◆ PROMPT ◆
What is the number of lines in the entries below that include the word "pixels"? Provide the number only.

** START OF EXTRACTED RECORDS **

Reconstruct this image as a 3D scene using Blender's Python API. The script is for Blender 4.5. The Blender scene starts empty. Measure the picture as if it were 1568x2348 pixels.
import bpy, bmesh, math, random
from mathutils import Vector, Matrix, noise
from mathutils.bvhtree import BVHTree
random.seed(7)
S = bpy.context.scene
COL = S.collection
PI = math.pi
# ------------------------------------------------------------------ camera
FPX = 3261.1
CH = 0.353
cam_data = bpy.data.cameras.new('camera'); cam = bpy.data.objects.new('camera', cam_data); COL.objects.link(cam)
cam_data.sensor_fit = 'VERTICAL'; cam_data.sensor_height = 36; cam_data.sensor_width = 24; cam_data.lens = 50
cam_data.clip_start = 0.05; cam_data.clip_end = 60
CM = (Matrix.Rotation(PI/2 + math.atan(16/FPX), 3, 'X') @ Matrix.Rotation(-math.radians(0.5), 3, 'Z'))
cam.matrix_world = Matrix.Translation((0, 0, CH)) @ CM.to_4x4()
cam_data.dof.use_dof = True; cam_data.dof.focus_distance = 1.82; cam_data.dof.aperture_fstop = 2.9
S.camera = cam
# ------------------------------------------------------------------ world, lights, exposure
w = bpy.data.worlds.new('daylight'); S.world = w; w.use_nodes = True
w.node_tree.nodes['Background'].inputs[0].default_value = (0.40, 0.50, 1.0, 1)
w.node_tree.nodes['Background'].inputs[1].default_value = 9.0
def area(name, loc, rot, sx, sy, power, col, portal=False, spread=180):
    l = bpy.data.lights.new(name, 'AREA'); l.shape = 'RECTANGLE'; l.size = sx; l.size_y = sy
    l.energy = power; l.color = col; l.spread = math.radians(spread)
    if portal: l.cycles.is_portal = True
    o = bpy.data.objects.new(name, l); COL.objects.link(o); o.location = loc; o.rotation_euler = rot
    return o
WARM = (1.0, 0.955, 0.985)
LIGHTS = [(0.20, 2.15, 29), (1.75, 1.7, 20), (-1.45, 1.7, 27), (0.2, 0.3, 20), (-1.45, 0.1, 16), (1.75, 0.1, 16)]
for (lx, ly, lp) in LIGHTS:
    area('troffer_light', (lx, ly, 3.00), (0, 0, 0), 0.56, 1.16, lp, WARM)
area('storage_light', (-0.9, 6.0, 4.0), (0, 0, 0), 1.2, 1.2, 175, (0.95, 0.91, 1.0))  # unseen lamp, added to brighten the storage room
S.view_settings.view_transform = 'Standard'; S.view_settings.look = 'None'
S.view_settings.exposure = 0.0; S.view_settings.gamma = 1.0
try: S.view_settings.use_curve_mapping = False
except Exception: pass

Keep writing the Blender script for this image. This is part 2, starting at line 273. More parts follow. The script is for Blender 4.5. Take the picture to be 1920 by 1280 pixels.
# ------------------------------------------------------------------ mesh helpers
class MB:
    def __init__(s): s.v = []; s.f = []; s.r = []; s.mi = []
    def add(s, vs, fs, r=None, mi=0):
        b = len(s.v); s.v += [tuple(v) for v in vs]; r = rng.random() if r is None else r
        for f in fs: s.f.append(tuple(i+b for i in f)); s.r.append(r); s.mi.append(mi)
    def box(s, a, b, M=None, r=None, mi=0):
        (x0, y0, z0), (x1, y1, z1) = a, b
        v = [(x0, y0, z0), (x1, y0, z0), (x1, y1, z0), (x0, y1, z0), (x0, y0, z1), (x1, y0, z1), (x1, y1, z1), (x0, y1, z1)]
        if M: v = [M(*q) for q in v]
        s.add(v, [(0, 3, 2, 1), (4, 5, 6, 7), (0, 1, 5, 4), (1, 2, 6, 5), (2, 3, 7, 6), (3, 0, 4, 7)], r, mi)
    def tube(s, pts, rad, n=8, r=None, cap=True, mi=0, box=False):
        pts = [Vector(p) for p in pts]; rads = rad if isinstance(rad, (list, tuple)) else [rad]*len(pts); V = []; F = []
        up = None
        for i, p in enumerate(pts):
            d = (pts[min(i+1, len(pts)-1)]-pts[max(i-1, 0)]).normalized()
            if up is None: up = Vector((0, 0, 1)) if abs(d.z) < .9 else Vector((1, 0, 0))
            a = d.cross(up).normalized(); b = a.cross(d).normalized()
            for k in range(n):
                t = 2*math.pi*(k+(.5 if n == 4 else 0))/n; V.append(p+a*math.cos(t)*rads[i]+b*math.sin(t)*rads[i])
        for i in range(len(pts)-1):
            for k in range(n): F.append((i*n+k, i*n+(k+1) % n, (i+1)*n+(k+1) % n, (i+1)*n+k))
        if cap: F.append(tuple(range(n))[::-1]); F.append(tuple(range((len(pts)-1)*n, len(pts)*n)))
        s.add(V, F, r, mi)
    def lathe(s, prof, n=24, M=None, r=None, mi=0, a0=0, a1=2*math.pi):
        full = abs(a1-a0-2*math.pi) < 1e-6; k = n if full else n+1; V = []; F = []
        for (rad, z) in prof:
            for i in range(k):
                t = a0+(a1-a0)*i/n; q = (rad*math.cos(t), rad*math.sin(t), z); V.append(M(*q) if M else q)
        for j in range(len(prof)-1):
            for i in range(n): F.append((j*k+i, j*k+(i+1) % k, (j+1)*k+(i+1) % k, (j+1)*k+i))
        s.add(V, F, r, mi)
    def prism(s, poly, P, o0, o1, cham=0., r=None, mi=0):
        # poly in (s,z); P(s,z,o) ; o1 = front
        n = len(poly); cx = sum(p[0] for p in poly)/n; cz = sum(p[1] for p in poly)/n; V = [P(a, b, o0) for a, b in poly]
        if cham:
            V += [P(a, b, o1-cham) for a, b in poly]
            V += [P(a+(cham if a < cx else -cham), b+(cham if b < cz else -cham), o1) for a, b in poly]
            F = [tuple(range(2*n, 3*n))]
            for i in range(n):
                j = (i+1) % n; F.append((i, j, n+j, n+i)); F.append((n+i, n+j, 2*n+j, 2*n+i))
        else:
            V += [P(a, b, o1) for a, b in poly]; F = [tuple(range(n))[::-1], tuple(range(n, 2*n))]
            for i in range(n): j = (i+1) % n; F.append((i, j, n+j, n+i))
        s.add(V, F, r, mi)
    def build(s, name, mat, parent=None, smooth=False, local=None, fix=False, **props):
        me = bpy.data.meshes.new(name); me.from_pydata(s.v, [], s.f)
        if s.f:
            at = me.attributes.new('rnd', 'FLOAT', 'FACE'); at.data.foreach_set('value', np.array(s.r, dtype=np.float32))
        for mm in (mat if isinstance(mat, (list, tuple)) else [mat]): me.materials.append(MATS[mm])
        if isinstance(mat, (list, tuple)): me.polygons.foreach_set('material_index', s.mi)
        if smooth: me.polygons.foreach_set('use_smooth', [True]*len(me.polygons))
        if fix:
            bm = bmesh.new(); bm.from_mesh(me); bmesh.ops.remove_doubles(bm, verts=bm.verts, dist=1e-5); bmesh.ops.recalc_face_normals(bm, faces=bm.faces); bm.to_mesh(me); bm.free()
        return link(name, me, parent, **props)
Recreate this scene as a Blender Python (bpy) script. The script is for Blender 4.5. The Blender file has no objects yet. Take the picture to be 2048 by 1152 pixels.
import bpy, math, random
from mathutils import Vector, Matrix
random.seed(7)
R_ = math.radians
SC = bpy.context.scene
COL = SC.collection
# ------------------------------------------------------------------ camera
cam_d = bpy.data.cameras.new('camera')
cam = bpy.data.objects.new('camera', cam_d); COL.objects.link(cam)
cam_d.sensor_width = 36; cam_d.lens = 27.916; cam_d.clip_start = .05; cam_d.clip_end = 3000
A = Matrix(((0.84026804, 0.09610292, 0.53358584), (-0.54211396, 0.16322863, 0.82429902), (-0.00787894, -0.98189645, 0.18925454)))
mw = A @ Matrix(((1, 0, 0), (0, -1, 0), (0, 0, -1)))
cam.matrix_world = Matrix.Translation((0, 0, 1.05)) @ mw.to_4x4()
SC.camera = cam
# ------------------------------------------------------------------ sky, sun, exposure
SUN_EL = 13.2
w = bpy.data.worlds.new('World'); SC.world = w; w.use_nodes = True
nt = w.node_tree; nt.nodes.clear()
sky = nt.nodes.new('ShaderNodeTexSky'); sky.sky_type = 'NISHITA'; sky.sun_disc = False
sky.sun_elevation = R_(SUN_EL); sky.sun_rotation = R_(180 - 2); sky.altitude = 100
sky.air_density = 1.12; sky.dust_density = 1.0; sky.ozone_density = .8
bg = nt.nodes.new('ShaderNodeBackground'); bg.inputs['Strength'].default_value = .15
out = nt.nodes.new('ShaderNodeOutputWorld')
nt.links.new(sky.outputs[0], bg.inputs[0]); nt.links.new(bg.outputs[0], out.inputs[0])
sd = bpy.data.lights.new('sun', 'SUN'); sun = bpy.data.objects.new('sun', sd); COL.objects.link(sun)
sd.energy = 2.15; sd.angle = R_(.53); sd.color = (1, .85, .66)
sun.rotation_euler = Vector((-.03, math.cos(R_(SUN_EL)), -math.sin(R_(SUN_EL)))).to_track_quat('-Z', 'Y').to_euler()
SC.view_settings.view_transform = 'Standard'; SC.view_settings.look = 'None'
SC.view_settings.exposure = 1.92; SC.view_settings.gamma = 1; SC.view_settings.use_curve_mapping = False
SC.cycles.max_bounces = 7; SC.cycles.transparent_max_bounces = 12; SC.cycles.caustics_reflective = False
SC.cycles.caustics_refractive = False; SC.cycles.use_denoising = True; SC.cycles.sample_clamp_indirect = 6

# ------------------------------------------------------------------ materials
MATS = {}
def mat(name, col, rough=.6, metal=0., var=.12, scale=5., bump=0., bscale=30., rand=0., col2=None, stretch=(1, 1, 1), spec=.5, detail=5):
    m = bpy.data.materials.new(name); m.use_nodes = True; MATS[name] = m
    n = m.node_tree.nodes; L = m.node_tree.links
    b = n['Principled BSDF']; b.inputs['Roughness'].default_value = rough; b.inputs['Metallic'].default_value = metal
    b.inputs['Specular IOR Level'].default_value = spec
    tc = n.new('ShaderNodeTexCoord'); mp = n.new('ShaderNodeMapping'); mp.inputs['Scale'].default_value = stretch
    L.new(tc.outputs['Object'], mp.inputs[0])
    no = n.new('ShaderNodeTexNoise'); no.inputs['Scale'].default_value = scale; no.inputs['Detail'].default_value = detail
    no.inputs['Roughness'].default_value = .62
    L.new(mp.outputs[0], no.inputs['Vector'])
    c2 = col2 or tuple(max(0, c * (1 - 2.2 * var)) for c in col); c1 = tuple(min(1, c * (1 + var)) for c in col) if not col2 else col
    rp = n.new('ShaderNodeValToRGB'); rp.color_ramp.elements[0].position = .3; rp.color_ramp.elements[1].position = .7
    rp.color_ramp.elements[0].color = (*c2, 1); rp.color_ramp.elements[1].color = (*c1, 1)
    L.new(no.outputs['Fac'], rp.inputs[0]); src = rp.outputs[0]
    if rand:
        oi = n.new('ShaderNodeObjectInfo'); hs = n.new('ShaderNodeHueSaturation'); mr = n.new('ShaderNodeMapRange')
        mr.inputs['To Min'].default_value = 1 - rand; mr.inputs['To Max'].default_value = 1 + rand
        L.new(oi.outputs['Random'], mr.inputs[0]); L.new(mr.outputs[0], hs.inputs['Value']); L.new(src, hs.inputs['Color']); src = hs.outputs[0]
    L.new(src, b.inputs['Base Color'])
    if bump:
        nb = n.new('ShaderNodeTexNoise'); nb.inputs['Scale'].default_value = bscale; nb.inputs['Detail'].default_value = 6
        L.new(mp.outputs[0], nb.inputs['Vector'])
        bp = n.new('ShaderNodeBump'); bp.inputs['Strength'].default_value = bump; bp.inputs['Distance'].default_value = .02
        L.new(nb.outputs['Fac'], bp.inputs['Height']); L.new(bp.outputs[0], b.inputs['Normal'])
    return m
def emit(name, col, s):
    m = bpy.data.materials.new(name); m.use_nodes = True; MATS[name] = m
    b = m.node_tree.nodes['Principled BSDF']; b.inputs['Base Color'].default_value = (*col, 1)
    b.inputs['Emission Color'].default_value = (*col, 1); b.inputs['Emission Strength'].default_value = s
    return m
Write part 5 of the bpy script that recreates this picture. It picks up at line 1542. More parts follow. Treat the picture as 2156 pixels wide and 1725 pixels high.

** END OF EXTRACTED RECORDS **

◆ TASK RESULT ◆
4